Nissan Xterra on Nittos

The most important update was between the front fenders, where the Xterra featured a new 4.0L V6 that offered up 265hp, which was a meaningful improvement over even the supercharged option from the older generation. The four-cylinder engine was banished from the order sheet, but the manual transmission was still in play (eventually gaining six forward gears), the autobox had graduated to five speeds, and fuel economy for the bigger motor was superior to that of the original V6.

Nissan Xterra interior

The revision also brought with it a pair of rugged trim levels. First was the 'Off-Road' trim, followed by the 'PRO-4X.' Each delivered a small suspension lift, under-vehicle armoring, knobby tires, Bilstein shocks, and an electronically-locking rear differential.
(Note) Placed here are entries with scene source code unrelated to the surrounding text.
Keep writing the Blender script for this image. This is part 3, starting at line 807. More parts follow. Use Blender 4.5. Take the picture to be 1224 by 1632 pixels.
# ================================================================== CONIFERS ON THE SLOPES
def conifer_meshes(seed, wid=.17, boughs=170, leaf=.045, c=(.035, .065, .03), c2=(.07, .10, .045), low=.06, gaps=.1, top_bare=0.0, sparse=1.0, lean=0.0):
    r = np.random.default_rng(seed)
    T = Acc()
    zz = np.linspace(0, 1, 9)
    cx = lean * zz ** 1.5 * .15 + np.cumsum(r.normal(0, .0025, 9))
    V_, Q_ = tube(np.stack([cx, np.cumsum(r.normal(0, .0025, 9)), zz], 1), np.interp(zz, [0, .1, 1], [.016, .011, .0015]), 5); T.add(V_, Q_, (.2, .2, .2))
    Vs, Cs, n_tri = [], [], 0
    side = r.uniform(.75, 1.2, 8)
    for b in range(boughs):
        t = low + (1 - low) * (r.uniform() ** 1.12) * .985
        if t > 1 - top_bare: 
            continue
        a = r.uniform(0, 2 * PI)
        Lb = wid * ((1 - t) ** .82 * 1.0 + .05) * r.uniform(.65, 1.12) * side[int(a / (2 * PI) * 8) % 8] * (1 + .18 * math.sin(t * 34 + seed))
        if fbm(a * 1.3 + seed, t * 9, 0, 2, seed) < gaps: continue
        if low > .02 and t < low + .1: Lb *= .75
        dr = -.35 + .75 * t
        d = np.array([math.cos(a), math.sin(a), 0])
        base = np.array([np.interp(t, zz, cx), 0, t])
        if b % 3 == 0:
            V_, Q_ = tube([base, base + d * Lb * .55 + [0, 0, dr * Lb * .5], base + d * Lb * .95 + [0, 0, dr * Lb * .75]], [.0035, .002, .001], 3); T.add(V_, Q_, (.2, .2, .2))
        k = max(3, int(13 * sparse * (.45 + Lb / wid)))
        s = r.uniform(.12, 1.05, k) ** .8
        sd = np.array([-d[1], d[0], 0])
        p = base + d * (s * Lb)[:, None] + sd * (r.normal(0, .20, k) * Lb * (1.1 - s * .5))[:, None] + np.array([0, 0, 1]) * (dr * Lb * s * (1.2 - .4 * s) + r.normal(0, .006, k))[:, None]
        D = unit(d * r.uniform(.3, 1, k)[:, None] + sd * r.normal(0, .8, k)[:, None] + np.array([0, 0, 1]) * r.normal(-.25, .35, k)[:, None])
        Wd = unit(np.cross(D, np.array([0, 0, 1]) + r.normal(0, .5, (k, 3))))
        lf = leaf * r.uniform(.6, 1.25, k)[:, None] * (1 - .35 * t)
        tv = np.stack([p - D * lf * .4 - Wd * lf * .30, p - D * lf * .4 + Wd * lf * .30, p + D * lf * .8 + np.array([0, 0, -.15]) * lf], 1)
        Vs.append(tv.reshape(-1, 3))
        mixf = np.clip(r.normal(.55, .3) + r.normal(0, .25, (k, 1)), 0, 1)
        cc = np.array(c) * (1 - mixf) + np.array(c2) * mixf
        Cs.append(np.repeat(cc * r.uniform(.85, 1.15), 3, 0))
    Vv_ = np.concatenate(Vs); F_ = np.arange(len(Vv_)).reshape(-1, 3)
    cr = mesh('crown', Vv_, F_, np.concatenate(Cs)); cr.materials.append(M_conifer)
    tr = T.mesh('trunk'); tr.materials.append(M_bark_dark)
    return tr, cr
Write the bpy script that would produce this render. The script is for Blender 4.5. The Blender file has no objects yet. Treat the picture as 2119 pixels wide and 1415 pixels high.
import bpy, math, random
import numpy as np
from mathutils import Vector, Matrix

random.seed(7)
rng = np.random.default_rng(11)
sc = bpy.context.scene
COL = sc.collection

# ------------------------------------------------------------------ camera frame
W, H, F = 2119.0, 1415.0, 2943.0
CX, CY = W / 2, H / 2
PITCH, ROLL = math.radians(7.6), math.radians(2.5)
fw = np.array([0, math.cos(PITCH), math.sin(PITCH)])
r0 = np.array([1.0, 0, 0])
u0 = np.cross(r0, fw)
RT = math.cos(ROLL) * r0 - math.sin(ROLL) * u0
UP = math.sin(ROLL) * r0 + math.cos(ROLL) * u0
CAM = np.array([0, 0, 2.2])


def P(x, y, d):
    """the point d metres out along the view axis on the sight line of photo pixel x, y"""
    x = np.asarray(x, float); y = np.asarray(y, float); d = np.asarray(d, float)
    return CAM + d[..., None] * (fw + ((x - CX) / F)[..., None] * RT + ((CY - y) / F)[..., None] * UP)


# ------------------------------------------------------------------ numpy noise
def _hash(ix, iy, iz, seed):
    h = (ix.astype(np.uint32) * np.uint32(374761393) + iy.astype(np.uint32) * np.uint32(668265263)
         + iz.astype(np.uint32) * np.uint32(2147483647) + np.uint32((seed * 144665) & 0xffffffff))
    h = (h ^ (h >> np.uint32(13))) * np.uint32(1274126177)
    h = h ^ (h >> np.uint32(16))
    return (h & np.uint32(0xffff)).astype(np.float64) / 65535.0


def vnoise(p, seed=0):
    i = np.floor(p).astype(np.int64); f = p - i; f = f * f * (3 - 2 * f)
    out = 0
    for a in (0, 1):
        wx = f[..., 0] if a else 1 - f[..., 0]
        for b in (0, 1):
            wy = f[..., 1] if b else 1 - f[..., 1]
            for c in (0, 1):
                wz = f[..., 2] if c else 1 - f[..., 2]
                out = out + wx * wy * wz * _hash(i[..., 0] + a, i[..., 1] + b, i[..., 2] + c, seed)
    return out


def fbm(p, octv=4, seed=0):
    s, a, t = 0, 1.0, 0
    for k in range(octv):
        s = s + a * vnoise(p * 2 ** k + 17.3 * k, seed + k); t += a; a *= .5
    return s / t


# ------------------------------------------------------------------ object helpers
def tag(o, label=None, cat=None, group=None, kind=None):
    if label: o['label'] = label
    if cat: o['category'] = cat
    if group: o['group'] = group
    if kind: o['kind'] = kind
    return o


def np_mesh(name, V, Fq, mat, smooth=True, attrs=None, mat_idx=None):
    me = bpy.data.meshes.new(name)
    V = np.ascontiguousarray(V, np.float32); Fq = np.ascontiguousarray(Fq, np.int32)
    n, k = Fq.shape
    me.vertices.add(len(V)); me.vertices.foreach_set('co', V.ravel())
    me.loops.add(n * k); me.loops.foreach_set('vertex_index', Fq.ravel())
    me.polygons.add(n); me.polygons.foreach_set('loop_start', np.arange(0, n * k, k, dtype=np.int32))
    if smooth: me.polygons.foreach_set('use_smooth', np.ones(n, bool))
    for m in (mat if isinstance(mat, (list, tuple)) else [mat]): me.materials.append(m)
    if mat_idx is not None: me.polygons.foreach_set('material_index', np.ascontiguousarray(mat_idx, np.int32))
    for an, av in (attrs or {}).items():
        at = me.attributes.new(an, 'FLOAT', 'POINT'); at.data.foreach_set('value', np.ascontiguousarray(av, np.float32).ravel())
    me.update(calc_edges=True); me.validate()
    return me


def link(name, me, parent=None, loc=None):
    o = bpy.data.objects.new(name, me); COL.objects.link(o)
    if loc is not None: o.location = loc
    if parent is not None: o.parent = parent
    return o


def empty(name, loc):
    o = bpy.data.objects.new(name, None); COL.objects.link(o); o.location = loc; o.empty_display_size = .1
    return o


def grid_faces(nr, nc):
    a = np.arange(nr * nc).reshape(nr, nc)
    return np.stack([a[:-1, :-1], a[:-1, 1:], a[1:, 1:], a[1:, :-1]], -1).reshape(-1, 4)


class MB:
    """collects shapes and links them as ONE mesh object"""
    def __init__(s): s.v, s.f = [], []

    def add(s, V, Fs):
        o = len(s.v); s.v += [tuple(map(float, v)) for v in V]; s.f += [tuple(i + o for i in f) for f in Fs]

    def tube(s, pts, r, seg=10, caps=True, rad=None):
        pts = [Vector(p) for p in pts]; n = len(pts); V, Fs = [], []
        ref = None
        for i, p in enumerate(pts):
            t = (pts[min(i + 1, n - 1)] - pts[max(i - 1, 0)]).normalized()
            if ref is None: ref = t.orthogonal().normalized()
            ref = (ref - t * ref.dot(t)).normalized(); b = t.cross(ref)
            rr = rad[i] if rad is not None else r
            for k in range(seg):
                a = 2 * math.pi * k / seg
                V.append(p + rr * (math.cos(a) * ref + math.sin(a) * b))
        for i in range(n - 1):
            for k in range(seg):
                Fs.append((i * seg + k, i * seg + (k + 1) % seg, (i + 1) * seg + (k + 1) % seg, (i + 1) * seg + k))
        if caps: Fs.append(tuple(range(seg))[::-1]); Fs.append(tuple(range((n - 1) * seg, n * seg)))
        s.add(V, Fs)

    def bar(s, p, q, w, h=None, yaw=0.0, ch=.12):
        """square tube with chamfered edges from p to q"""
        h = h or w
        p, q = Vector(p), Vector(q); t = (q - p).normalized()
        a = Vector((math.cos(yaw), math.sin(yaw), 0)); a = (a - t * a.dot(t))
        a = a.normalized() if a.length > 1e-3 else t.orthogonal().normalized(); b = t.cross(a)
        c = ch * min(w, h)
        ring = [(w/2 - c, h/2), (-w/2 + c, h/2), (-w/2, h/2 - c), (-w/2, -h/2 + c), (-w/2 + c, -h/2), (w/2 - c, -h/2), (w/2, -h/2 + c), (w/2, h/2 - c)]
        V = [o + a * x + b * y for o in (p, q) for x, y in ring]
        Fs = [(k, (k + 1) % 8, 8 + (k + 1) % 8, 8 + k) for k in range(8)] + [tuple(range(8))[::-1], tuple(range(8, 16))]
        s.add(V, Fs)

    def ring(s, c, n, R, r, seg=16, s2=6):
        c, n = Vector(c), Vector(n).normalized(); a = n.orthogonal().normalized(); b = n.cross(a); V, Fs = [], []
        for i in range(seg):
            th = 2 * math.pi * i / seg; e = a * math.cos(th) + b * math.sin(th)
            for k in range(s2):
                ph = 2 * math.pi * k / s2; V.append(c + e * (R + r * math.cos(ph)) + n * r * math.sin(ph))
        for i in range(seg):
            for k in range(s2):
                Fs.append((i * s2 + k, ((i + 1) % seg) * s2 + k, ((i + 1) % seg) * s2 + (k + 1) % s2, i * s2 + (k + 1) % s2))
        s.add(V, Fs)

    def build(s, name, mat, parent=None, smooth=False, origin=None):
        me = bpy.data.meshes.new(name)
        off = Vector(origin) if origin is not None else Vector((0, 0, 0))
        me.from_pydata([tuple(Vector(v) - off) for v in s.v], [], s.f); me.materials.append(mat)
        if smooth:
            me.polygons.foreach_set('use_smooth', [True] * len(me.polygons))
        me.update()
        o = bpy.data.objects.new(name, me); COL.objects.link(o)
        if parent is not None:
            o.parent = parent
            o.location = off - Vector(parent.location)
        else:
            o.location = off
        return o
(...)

The Xterra PRO-4X was the longest-lived, and more common of the two, lasting all the way until the truck was removed from the market after the 2015 model year, and it's the one to target for the most out-of-the-box all-terrain capability. 

Why Not Go Xterra? 

When looking at a potential Xterra trail rig, make sure to watch out for rust, especially on first-generation SUVs, as well as a specific type of radiator failure (known as the Strawberry Milkshake of Death) on automatic-equipped second-generation models. Large diameter tires, starting at around 35 inches, have also been known to cause front differential failures.

Nissan Xterra in desert

Properly kitted out, the Nissan Xterra—from either generation—is a fun off-road rig that won't cost you an arm and a leg. Reasonably reliable, cheap to buy, and with enough guts to get you through all but the most complex rock-crawling obstacles, it's a strong counterpoint to the Wrangler religion.